Em 29 de janeiro, entrou em vigor a lei nº 12.846/13, que prevê a responsabilidade administrativa e civil de pessoas jurídicas pela prática de atos contrários à administração pública nacional ou estrangeira.
Ao lado da corrupção, a lei estabelece um rol bastante amplo de atos lesivos à administração, sendo certo que quaisquer deles poderão ensejar punições severas como o pagamento de multa de até 20% do faturamento da empresa ou, na impossibilidade de aferi-lo, de até R$ 60 milhões. Isso sem contar a publicação da decisão condenatória.
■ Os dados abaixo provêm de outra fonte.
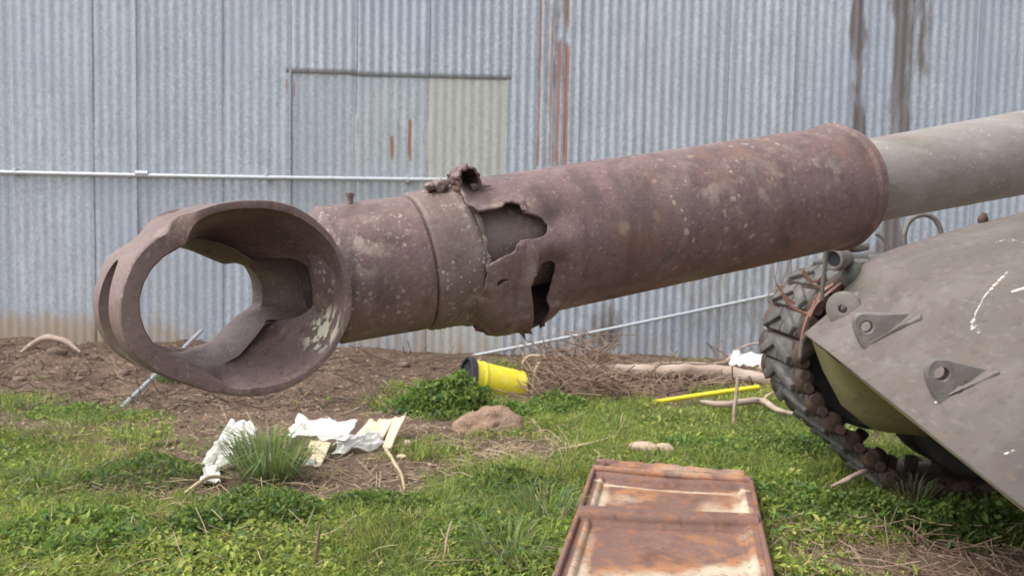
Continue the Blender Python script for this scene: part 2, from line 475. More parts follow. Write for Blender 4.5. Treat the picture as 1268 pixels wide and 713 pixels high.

Apesar de estabelecer alguns critérios para a fixação da sanção, referido diploma legal não concatena o ato à punição, conferindo grande arbítrio à autoridade que decidirá acerca da ocorrência do ilícito e a resposta estatal.
A insegurança é tanta que, para os mesmos atos que comina multas equivalentes ao confisco, a nova lei possibilita o ajuizamento de ações com o fim suspender as atividades da empresa, interditá-la e até dissolvê-la compulsoriamente. E o legislador ainda teve o requinte de dizer que essas medidas podem ser aplicadas cumulativamente!
O verdadeiro antídoto contra a corrupção é a adoção de normas claras, qualidade ausente na nova Lei Anticorrupção, que vem sendo inocentemente aplaudida nos meios de comunicação.
O quadro fica mais grave quando se constata que o legislador não estabeleceu qual será a autoridade competente para apurar e punir as supostas infrações. Fala-se, genericamente, na autoridade máxima de cada órgão ou entidade dos três Poderes, sendo possível a delegação.
Ora, se não houver regulamentação restringindo essa competência, qualquer secretaria municipal poderá instaurar procedimento para aplicar multa passível de aniquilar uma empresa, prejudicando empregados e consumidores.
Pense no poder que terá um funcionário público corrupto diante de um leque tão amplo de condutas tidas como ilícitas e, pior, frente a tantas possibilidades de duras sanções. Mesmo sem dever nada, as empresas ficarão totalmente suscetíveis.
Não se está afirmando que todo funcionário público é corrupto e que todo empresário é vítima. Sabe-se que há empresários que elegem trabalhar ilicitamente. No entanto, os agentes econômicos muitas vezes se veem obrigados a pagar para obterem os documentos necessários ao exercício de suas atividades ou para poderem fornecer aos entes públicos. Em certas localidades, a situação é tão institucionalizada que quem não se submete acaba alijado do mercado.
Diante desse tipo de argumento, costuma-se questionar por qual motivo não denunciam. Primeiro, num país em que os escândalos são diários, vigora o sentimento de que todos conhecem a realidade e fazem vistas grossas.
Em segundo lugar, atualmente, são muitos os diplomas que preveem colaboração e acordos de leniência. Mas as regras são igualmente obscuras e o acordo feito diante da administração não necessariamente vincula o Ministério Público.
Isso significa que o empresário que aderir à leniência, com fulcro nessa nova lei, poderá, no dia seguinte, ser denunciado pelo crime que confessou. Percebe-se que o legislador nacional importa institutos estrangeiros sem consciência de que, no exterior, confere-se valor à palavra. O que é prometido é cumprido, até para que o sistema funcione.
Os entusiastas da nova lei têm dito que ela estimula as empresas a desenvolverem um setor de “compliance” (mecanismos internos de prevenção ao ilícito). A bem da verdade, esse efeito já decorre da legislação referente à lavagem de dinheiro. Ademais, não se pode negar que o “compliance” se transformou em um caro produto e que seus benefícios não parecem fazer frente aos malefícios que um diploma nebuloso pode trazer: o pior deles é justamente a corrupção. Parece brincadeira, mas é sério e triste.